From the year he was drafted to 2017, Kelce accumulated two unsportsmanlike conduct penalties, an ejection and several fines for his conduct during and after games. Sure, Peters lost his cool on the field often, but if that were grounds for being traded from Kansas City, Kelce would’ve been traded long before Peters.

It’s also possible that Peters was secretly unliked in the locker room and couldn’t get along with teammates and coaches. But according to his former teammate Justin Houston, that isn’t likely.

“He’s real, and he’s honest,” Houston said to the Kansas City Star in 2017. “People on the outside of this locker room, they look at him and they may judge him. But everybody in this locker room knows who he is, and what he’s about. And everybody in this locker room, they love the man. They ride for him.”

He likely wasn’t traded only because of his conduct on the field or in the locker room, and he surely wasn’t traded because of his play or his contract (he was a two-time Pro Bowler on a rookie deal at the time).

It seems to be that the main reason Peters was traded was because he joined Colin Kaepernick in protesting during the national anthem on several occasions. Protesting was controversial for athletes in 2017. With the league silencing players who were peacefully protesting to avoid angry fans, players at knew that protesting could hurt their career.

“I think what I had was fragile,” said Chiefs safety Tyrann Mathieu, who openly admitted he didn’t do enough during the first wave of protests in 2017. “I had been through a lot to get to where I was at and for me it was about turning a certain corner. That was what my focus was on… trying to avoid negative headlines.”

The Chiefs likely saw the backlash the league was getting from the Kaepernick protests, saw that a lot of people, including its own fanbase, interpreted the protest as disrespect to the American flag and decided that getting rid of Peters was the only way to quell the controversy.

It didn’t help that Peters wouldn’t explain his protests.

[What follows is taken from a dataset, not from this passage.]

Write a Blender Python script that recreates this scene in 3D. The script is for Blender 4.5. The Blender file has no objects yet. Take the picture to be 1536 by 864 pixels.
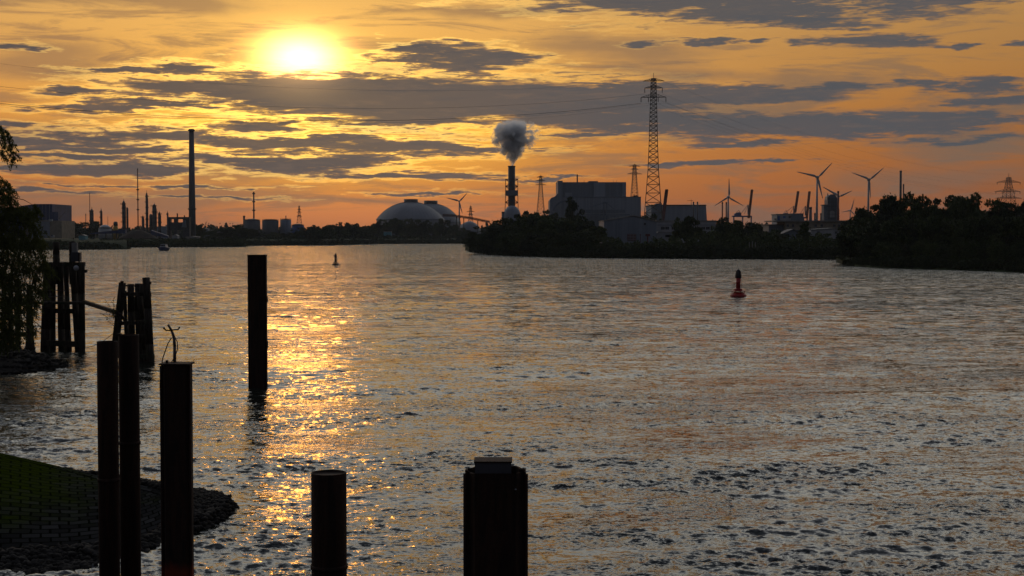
import bpy, bmesh, math, random
import numpy as np
from mathutils import Vector, Matrix
random.seed(7)
R = math.radians
sc = bpy.context.scene
COL = sc.collection

# ------------------------------------------------------------------ camera
F = 2133.0                       # focal length in photograph pixels (1536 wide)
HOR = 354.0
PITCH = math.atan((432 - HOR) / F)
CAMZ = 9.0
cd = bpy.data.cameras.new('camera')
cam = bpy.data.objects.new('camera', cd)
COL.objects.link(cam)
cd.sensor_width = 36
cd.lens = F / 1536 * 36
cd.clip_start = 0.5
cd.clip_end = 40000
cam.location = (0, 0, CAMZ)
cam.rotation_euler = (math.pi / 2 - PITCH, 0, 0)
sc.camera = cam

def ray(px, py):
    a = (px - 768) / F
    b = (432 - py) / F
    return Vector((a, math.cos(PITCH) + b * math.sin(PITCH), -math.sin(PITCH) + b * math.cos(PITCH)))

def at(px, py, Y):
    """world point seen at photograph pixel (px, py) and lying Y metres ahead"""
    d = ray(px, py)
    return Vector((0, 0, CAMZ)) + d * (Y / d.y)

def onw(px, py, z=0.0):
    """world point at photograph pixel on the level z"""
    d = ray(px, py)
    t = (z - CAMZ) / d.z
    return Vector((0, 0, CAMZ)) + d * t

def mrad(px, py):
    d = ray(px, py).normalized()
    return math.atan2(d.x, d.y) * 1000, math.asin(d.z) * 1000

# ------------------------------------------------------------------ view
sc.render.engine = 'CYCLES'
sc.view_settings.view_transform = 'Standard'
sc.view_settings.look = 'None'
sc.view_settings.gamma = 1
sc.view_settings.exposure = 0.0
sc.view_settings.use_curve_mapping = False
sc.cycles.use_denoising = True
try:
    sc.cycles.denoiser = 'OPENIMAGEDENOISE'
except Exception:
    pass
sc.cycles.max_bounces = 5
sc.cycles.diffuse_bounces = 2
sc.cycles.glossy_bounces = 3
sc.cycles.transmission_bounces = 2
sc.cycles.volume_bounces = 4
sc.cycles.transparent_max_bounces = 8
sc.cycles.sample_clamp_indirect = 6
sc.cycles.sample_clamp_direct = 0
sc.cycles.caustics_reflective = False
sc.cycles.caustics_refractive = False

# ------------------------------------------------------------------ node helpers
class G:
    """small wrapper that turns node sockets into expressions"""
    def __init__(s, nt):
        s.nt = nt
    def n(s, t, **kw):
        nd = s.nt.nodes.new(t)
        for k, v in kw.items():
            setattr(nd, k, v)
        return nd
    def put(s, sock, v):
        if isinstance(v, bpy.types.NodeSocket):
            s.nt.links.new(v, sock)
        elif v is not None:
            sock.default_value = v
    def m(s, op, a, b=None, c=None, clamp=False):
        nd = s.n('ShaderNodeMath', operation=op, use_clamp=clamp)
        for i, v in enumerate((a, b, c)):
            s.put(nd.inputs[i], v)
        return nd.outputs[0]
    def v(s, op, a, b=None, c=None):
        nd = s.n('ShaderNodeVectorMath', operation=op)
        for i, v in enumerate((a, b, c)):
            if v is None:
                continue
            if op == 'SCALE' and i == 1:
                s.put(nd.inputs['Scale'], v)
            else:
                s.put(nd.inputs[i], v)
        return nd.outputs['Value'] if op in ('LENGTH', 'DOT_PRODUCT', 'DISTANCE') else nd.outputs[0]
    def xyz(s, v):
        nd = s.n('ShaderNodeSeparateXYZ'); s.put(nd.inputs[0], v)
        return nd.outputs[0], nd.outputs[1], nd.outputs[2]
    def comb(s, x, y, z=0.0):
        nd = s.n('ShaderNodeCombineXYZ')
        for i, v in enumerate((x, y, z)):
            s.put(nd.inputs[i], v)
        return nd.outputs[0]
    def noise(s, vec, scale, detail=4, rough=0.55, dist=0.0, color=False):
        nd = s.n('ShaderNodeTexNoise')
        s.put(nd.inputs['Vector'], vec)
        nd.inputs['Scale'].default_value = scale
        nd.inputs['Detail'].default_value = detail
        nd.inputs['Roughness'].default_value = rough
        nd.inputs['Distortion'].default_value = dist
        return nd.outputs['Color' if color else 'Fac']
    def mix(s, f, a, b, blend='MIX'):
        nd = s.n('ShaderNodeMix', data_type='RGBA', blend_type=blend)
        s.put(nd.inputs[0], f)
        s.put(nd.inputs[6], a if isinstance(a, bpy.types.NodeSocket) else (*a[:3], 1))
        s.put(nd.inputs[7], b if isinstance(b, bpy.types.NodeSocket) else (*b[:3], 1))
        return nd.outputs[2]
    def ss(s, x, lo, hi):
        nd = s.n('ShaderNodeMapRange', interpolation_type='SMOOTHSTEP')
        s.put(nd.inputs[0], x)
        nd.inputs[1].default_value = lo
        nd.inputs[2].default_value = hi
        return nd.outputs[0]
    def ramp(s, x, lo, hi, stops):
        mr = s.n('ShaderNodeMapRange')
        s.put(mr.inputs[0], x)
        mr.inputs[1].default_value = lo
        mr.inputs[2].default_value = hi
        nd = s.n('ShaderNodeValToRGB')
        nd.color_ramp.interpolation = 'LINEAR'
        el = nd.color_ramp.elements
        for i, (p, c) in enumerate(stops):
            p = (p - lo) / (hi - lo)
            e = el[i] if i < 2 else el.new(p)
            e.position = p
            e.color = (*c, 1)
        s.nt.links.new(mr.outputs[0], nd.inputs[0])
        return nd.outputs[0]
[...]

“I ain’t trying to get into a back and forth conversation of me trying to prove that I’m not being disrespectful or that I am being disrespectful toward the American flag,” Peters said in 2017. “If y’all wanna talk about the protest, man, give my man Colin Kaepernick a call. And he’ll tell you straight up.”

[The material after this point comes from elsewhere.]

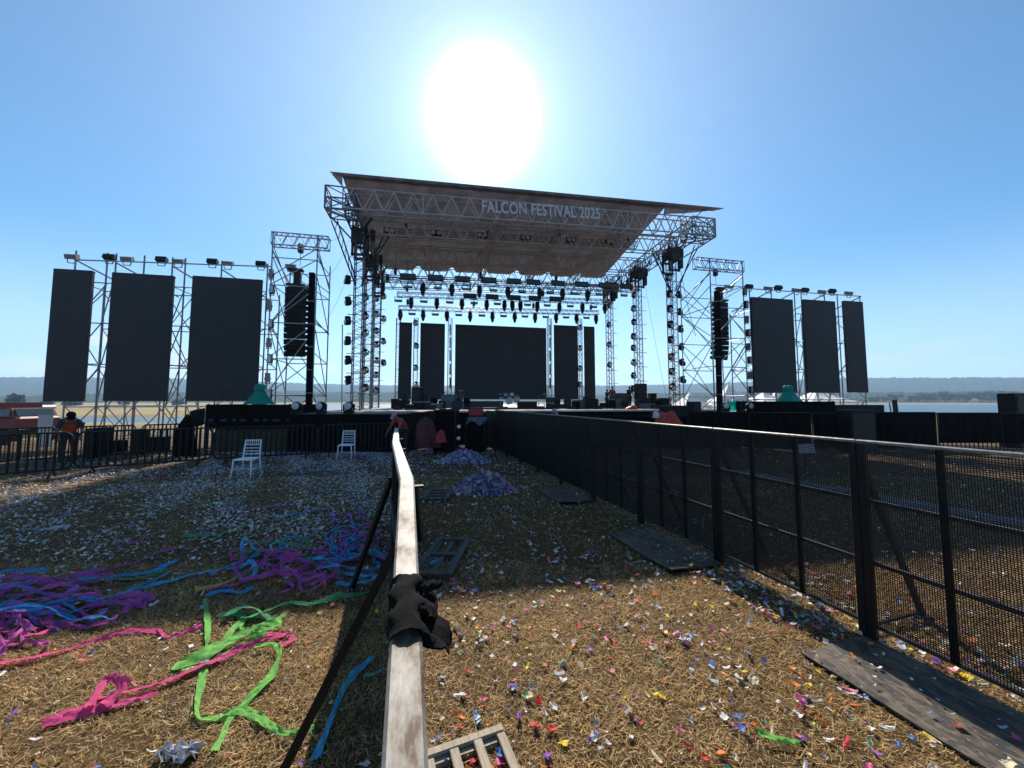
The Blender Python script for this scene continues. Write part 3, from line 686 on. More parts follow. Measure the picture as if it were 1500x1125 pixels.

It is likely Peters was traded and his protest effectively silenced because the Chiefs wanted to appease people who didn’t understand his message. Whether they meant to or not, the Chiefs played a part in the NFL silencing players from peacefully protesting.

To his credit, Chiefs head coach Andy Reid has shown a lot of support for his players (mainly Mathieu and Mahomes) this time around in their efforts to end police brutality. During a news conference Wednesday, Reid talked at length about how Black lives “Absolutely” matter, and that he was “fired up” about his players getting involved in the movement.

But when it came time to talk about Peters’ protest in 2017, he didn’t have much to say.

“(Peters protesting) that’s not a distraction for our football team,” Reid said. “We roll. So I’m going to leave it at that. I don’t want to get into a debate over it. That’s a debate you’re not going to win either way.”

Reid didn’t show as much support for the movement then as he has now, and that might have something to do with how accepted the movement has become. With the world’s best football player supporting it, maybe Black Lives Matter would’ve been more accepted in 2017, and maybe Reid would’ve put this support behind it.

If Mahomes had been around in 2017, maybe he could’ve shown the football fans who love him so much what the anthem protests were really about. Maybe he could’ve shown the NFL that silencing those protests were wrong. Maybe he could’ve convinced the Chiefs that trading Peters for trying to bring awareness to police brutality was the wrong thing to do.

But 2017 is long gone, and progress — no matter how slow — is better than no progress at all. While I wish the NFL had done better back in 2017, I’m glad and hopeful that the league can learn from their mistakes and move forward.

This article is a commentary from FOX4 Sports producer Robert Rimpson and represent his opinions on the issues discussed and analyzed.